SUPPLIED MATERIAL

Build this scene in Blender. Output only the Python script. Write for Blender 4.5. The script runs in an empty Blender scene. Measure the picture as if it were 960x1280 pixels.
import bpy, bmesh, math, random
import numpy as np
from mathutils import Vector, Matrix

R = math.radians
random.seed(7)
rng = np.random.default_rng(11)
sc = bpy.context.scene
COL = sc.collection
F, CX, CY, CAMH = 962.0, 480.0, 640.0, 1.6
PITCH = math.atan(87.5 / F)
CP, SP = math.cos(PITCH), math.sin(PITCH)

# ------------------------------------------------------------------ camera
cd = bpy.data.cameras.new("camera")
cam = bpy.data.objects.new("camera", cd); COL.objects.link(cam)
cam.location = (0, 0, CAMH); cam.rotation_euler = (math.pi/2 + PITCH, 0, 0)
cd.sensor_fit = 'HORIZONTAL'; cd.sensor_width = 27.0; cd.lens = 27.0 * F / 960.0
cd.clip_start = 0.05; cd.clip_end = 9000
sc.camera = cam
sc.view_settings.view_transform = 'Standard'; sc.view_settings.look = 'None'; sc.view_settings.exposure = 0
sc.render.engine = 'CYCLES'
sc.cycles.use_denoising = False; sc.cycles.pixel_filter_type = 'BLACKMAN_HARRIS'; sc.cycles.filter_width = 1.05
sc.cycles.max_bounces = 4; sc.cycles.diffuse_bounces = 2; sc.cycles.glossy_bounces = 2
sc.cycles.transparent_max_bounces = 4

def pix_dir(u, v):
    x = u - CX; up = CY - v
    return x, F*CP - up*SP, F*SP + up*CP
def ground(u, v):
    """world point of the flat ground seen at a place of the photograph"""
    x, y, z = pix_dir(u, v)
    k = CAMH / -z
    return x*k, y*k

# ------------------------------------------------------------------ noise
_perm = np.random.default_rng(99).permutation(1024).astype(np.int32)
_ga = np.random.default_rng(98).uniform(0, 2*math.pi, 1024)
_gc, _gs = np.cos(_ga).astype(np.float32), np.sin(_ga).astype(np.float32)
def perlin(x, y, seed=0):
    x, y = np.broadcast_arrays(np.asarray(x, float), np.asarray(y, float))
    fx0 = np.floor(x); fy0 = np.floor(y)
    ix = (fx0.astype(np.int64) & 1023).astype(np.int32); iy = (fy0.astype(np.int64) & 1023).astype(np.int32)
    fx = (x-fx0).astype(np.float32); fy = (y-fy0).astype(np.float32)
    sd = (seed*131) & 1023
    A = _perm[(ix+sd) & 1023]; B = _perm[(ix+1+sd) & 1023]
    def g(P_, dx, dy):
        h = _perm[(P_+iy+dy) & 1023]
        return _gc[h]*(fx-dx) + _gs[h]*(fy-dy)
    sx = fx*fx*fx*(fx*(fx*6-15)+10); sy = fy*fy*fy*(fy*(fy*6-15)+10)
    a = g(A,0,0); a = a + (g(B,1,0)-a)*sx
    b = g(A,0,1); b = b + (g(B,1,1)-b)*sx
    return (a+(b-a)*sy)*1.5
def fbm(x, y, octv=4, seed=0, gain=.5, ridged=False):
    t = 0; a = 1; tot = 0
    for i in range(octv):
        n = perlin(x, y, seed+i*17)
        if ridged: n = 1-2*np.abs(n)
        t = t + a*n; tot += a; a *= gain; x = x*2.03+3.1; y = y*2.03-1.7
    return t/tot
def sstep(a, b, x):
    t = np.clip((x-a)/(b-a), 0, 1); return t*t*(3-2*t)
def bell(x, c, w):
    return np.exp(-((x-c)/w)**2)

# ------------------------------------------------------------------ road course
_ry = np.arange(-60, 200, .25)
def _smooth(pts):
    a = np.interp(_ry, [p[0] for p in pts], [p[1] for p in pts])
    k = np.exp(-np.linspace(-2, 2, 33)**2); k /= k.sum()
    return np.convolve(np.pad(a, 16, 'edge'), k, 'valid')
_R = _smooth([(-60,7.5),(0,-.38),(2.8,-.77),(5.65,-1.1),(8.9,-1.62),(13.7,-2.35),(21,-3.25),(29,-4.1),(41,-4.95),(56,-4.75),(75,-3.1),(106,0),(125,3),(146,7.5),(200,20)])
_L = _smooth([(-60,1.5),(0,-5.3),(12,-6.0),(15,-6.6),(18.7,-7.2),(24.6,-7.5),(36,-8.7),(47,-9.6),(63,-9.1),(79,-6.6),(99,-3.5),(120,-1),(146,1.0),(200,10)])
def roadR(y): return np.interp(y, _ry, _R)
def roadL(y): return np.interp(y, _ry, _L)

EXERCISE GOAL
Each line from the top of the material above through the line with "from mathutils import Vector, Matrix" must be echoed exactly, and no other line.

RESPONSE TO THE TASK
Build this scene in Blender. Output only the Python script. Write for Blender 4.5. The script runs in an empty Blender scene. Measure the picture as if it were 960x1280 pixels.
import bpy, bmesh, math, random
import numpy as np
from mathutils import Vector, Matrix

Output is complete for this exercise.